Artists also staged protest performances, holding up mirrors to riot police so they had to see their own reflections, or setting up a piano in front of a line of riot police standing shoulder-to-shoulder behind their shields.
Pictures of these performances and some of the mirrors are featured in the exhibit, alongside graffiti, charcoal drawings and metal sculptures.
“I really wanted to show this art. I’m not talking about quality of art, I’m talking about the spirit of the event. The quality of the art will be judged by the visitors,” said cocurator Konstantin Akinsha.

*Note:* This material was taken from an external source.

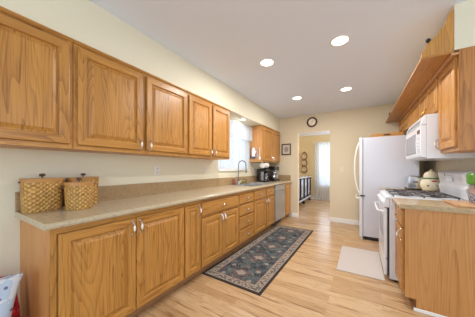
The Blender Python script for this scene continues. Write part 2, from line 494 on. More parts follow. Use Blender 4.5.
# ---- base cabinets, left wall
BF = .61; BZ = .875
GB = 'oak base cabinets under the long left counter'
D0, D1 = .115, .838
t = cabinet('base_cabinet', 'two-door oak base cabinet at the near end of the left counter, below the baskets', 'cabinet', 1, 0, BF, .41, 1.428, 0, BZ,
        [(.446, .916, D0, D1, .888, .765), (.921, 1.421, D0, D1, .95, .765)], toe=True, group=GB)
cabinet('base_cabinet', 'narrow single-door oak base cabinet in the left run, third door from the near end', 'cabinet', 1, 0, BF, 1.43, 1.671, 0, BZ,
        [(1.437, 1.66, D0, D1, 1.638, .765)], toe=True, group=GB, drawers=())
cabinet('base_cabinet', 'oak base cabinet with one wide drawer over two doors, left of the drawer stack', 'cabinet', 1, 0, BF, 1.673, 2.483, 0, BZ,
        [(1.683, 2.073, D0, .66, 2.048, .6), (2.081, 2.471, D0, .66, 2.106, .6)], [(1.683, 2.471, .69, D1, (2.077,))], toe=True, group=GB)
cabinet('base_cabinet', 'oak base cabinet made of four stacked drawers, left of the sink', 'cabinet', 1, 0, BF, 2.485, 2.963, 0, BZ,
        [], [(2.499, 2.943, .698, D1, True), (2.499, 2.943, .522, .672, True), (2.499, 2.943, .33, .497, True), (2.499, 2.943, D0, .305, True)], toe=True, group=GB)
cabinet('base_cabinet', 'oak sink base cabinet with two false fronts over two doors, beside the dishwasher', 'cabinet', 1, 0, BF, 2.965, 3.93, 0, BZ,
        [(2.99, 3.457, D0, .672, 3.43, .612), (3.504, 3.9, D0, .672, 3.53, .612)], [(2.99, 3.457, .698, D1, True), (3.504, 3.9, .698, D1, True)], toe=True, hollow=True, group=GB)
cabinet('base_cabinet', 'plain oak base cabinet between the dishwasher and the far wall', 'cabinet', 1, 0, BF, 4.56, 5.045, 0, BZ,
        [(4.6, 5.0, D0, D1, None, None)], toe=True, group=GB)

# ---- long counter
CY0 = .384; CT = .914
t = thing('countertop', 'long speckled beige laminate counter along the left wall with a low backsplash', 'counter', (.3, 2.7, .876))
sx0, sx1, sy0, sy1 = .13, .53, 3.10, 3.86
mb = MB()
nose = [(0, .876), (.636, .876), (.648, .882), (.652, .895), (.648, .908), (.636, .914), (0, .914)]
def nose_poly(xa): return [(xa, .876)] + nose[1:6] + [(xa, .914)]
mb.prism(nose_poly(0.001), 'y', CY0, sy0)
mb.prism(nose_poly(sx1), 'y', sy0, sy1); mb.box((0.001, sy0, .876), (sx0, sy1, .914))
mb.prism(nose_poly(0.001), 'y', sy1, YF - .001)
obj('worktop', mb, counter_m, t)
mb = MB(); mb.box((.001, CY0, .9145), (.02, YF - .002, 1.055)); mb.box((.02, YF - .02, .9145), (.62, YF - .002, 1.055))
obj('backsplash', mb, splash_m, t, bev=.003)

# ---- sink and tap
t = thing('sink', 'stainless double-bowl sink set in the left counter under the window', 'sink', (.33, 3.48, .80))
mb = MB(); rz = .918
def bowl(y0, y1):
    x0, x1 = sx0 + .03, sx1 - .025
    rs = []
    for ins, z in ((-.012, rz), (0, rz), (.006, rz - .012), (.012, .80), (.03, .785)):
        rs.append([(x0 + ins, y0 + ins, z), (x1 - ins, y0 + ins, z), (x1 - ins, y1 - ins, z), (x0 + ins, y1 - ins, z)])
    return MB().rings(rs, False, True)
ym = (sy0 + sy1) / 2
obj('bowl', bowl(sy0 + .03, ym - .012), steel, t, smooth=True); obj('bowl', bowl(ym + .012, sy1 - .03), steel, t, smooth=True)
mb = MB(); z0_, z1_ = .9146, .918
mb.box((sx0 - .012, sy0 - .012, z0_), (sx0 + .03, sy1 + .012, z1_)); mb.box((sx1 - .025, sy0 - .012, z0_), (sx1 + .012, sy1 + .012, z1_))
mb.box((sx0 + .03, sy0 - .012, z0_), (sx1 - .025, sy0 + .03, z1_)); mb.box((sx0 + .03, sy1 - .03, z0_), (sx1 - .025, sy1 + .012, z1_))
mb.box((sx0 + .03, ym - .012, z0_), (sx1 - .025, ym + .012, z1_))
obj('rim', mb, steel, t, bev=.001)
tapm = plain('dark_steel', (120, 120, 128), .25, .9)
t = thing('faucet', 'tall gooseneck steel faucet behind the sink', 'faucet', (.085, 3.36, .915))
obj('base', MB().lathe([(.03, 0.0002), (.03, .008), (.022, .02), (.018, .06), (.015, .065)], (.085, 3.36, .915), 18), steel, t, smooth=True)
pts = [(.085, 3.36, .97), (.085, 3.36, 1.2)]
for i in range(9):
    a = PI - PI * i / 8
    pts.append((.085 + .078 + .078 * math.cos(a), 3.36 + .02 * i / 8, 1.3 + .078 * math.sin(a)))
pts += [(.2415, 3.381, 1.24), (.242, 3.382, 1.20)]
obj('spout', MB().tube(pts, .009, 10), tapm, t, smooth=True)
obj('spray_head', MB().tube([(.242, 3.382, 1.205), (.243, 3.382, 1.14)], [.014, .017], 12), tapm, t, smooth=True)
obj('lever', MB().tube([(.1, 3.375, .96), (.115, 3.40, .985), (.118, 3.41, 1.01)], [.008, .006, .007], 8), steel, t, smooth=True)

# ---- dishwasher
dws = plain('satin_blue_steel', (176, 186, 202), .28, .8, noise=.05, nscale=3)
t = thing('dishwasher', 'stainless dishwasher built in under the far end of the left counter', 'dishwasher', (.3, 4.245, 0))
obj('cabinet_body', MB().box((.03, 3.935, .1), (.6, 4.555, .872), 0).box((.1, 3.94, .0005), (.54, 4.55, .1), 1), [dkgap, black_m], t)
obj('door', MB().box((.6005, 3.95, .115), (.632, 4.545, .745)), dws, t, bev=.005)
obj('control_panel', MB().box((.6005, 3.95, .752), (.634, 4.545, .865)), dws, t, bev=.006)

# ------------------------------------------------------------------ right side
XBF = 2.462
t = cabinet('base_cabinet', 'oak base cabinet at right, its broad plain side facing the camera', 'cabinet', -1, XR, 2.465, 2.275, 2.69, 0, BZ,
        [(2.3, 2.665, .125, .68, 2.33, .62)], [(2.3, 2.665, .705, .85, True)], toe=True, gold=False)
pan = MB().prism([(2.465, .1), (2.54, .1), (2.54, .001), (XR - .002, .001), (XR - .002, BZ - .001), (2.465, BZ - .001)], 'y', 2.262, 2.2745)
obj('end_panel', pan, oak_side, t)
cabinet('base_cabinet', 'oak base cabinet between the white range and the refrigerator', 'cabinet', -1, XR, 2.465, 3.475, 4.02, 0, BZ,
        [(3.5, 3.99, .125, .68, 3.53, .62)], [(3.5, 3.99, .705, .85, True)], toe=True)
def r_nose(y0, y1):
    return MB().prism([(XR - .001, .876), (2.434, .876), (2.423, .882), (2.42, .895), (2.423, .908), (2.434, .914), (XR - .001, .914)], 'y', y0, y1)
t = thing('countertop', 'short speckled tan counter at the near right, in front of the range', 'counter', (2.77, 2.47, .876))
obj('worktop', r_nose(2.235, 2.694), counter_r_m, t)
obj('backsplash', MB().box((XR - .02, 2.262, .9145), (XR - .001, 2.694, 1.02)), splash_m, t, bev=.003)
t = thing('countertop', 'speckled tan counter between range and refrigerator, under the toaster', 'counter', (2.77, 3.75, .876))
obj('worktop', r_nose(3.472, 4.035), counter_r_m, t)
obj('backsplash', MB().box((XR - .02, 3.472, .9145), (XR - .001, 4.035, 1.02)), splash_m, t, bev=.003)

# ---- uppers right
UF = 2.795
GR = 'oak wall cabinets on the right wall'
t = cabinet('wall_cabinet', 'oak upper cabinet at the near right end, its broad grained side facing the camera', 'cabinet', -1, XR, UF, 2.272, 2.69, UZ0, UZ1,
        [(2.292, 2.672, dz0, dz1, 2.645, 1.46)], group=GR)
obj('end_panel', MB().box((UF, 2.264, UZ0), (XR - .001, 2.2718, UZ1)), oak('oak_bold_veneer', 'z', (200, 138, 74), (134, 80, 36), .45, 30), t)
cabinet('wall_cabinet', 'short oak cabinet over the microwave with gold pulls', 'cabinet', -1, XR, UF, 2.693, 3.462, 1.772, UZ1,
        [(2.715, 3.07, 1.80, dz1, 3.04, 1.85), (3.085, 3.44, 1.80, dz1, 3.115, 1.85)], group=GR, gold=True)
cabinet('wall_cabinet', 'oak upper cabinet on the right wall between microwave and refrigerator', 'cabinet', -1, XR, UF, 3.464, 4.03, UZ0, UZ1,
        [(3.49, 4.0, dz0, dz1, 3.52, 1.46)], group=GR, gold=True)
cabinet('wall_cabinet', 'short oak cabinet above the refrigerator against the far wall', 'cabinet', -1, XR, UF, 4.032, 5.045, 1.83, UZ1,
        [(4.06, 4.52, 1.862, dz1, 4.49, 1.9), (4.54, 5.01, 1.862, dz1, 4.57, 1.9)], group=GR, gold=True)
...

The idea arose from an article that the curators published on Maidan art earlier this year. Akinsha, who was in Vienna curating another show, quickly found a venue: “It was a makeshift initiative but it worked.”
‘Small contribution’
Among the most striking artworks on show are two that were created even before the protests turned serious in December.
Myroslav Vaydas’s 2012 work “Forest” shows stacks of tyres with smoke escaping from the top, a nightly scene on the Maidan where the acrid smell of burnt tyres permeated the air for weeks.
Photographer Nikita Shalennyi hauntingly recreated Rembrandt’s “The Anatomy Lesson of Dr. Nicolaes Tulp” with actual Berkut officers ― feared riot police who were disbanded by Ukraine’s new government ― posing in the positions of the doctors.
Although he took the picture in October, Shalennyi says he already predicted the coming unrest.
“I don’t have an illusion that art by itself can change everything, but I feel that it can add something. In this case every artist is making his small contribution,” he told AFP.
Other art installations show barricades with barbed wire and sandbags, and a small-scale model and drawings of a medieval-looking catapult used during the unrest are also on display.
In Austria and in the West, “we simulate a lot of things. But over there, nothing is simulated, it’s serious, people are dying in the streets,” said Kuenstlerhaus director Peter Zawrel, who quickly agreed to host the exhibit when he heard about it.
“It’s impressive what artists did in Ukraine, and I think that is an incentive for the art scene here too.”
Lozhkina’s only regret was being unable to show the other side of the protests.
“I was trying honestly to find at least one artist who would support the other side and I didn’t manage to find anyone ... The other side had no face.”
The organizers are now in talks to bring the exhibit to Germany and Poland. In Vienna, it runs until May 23.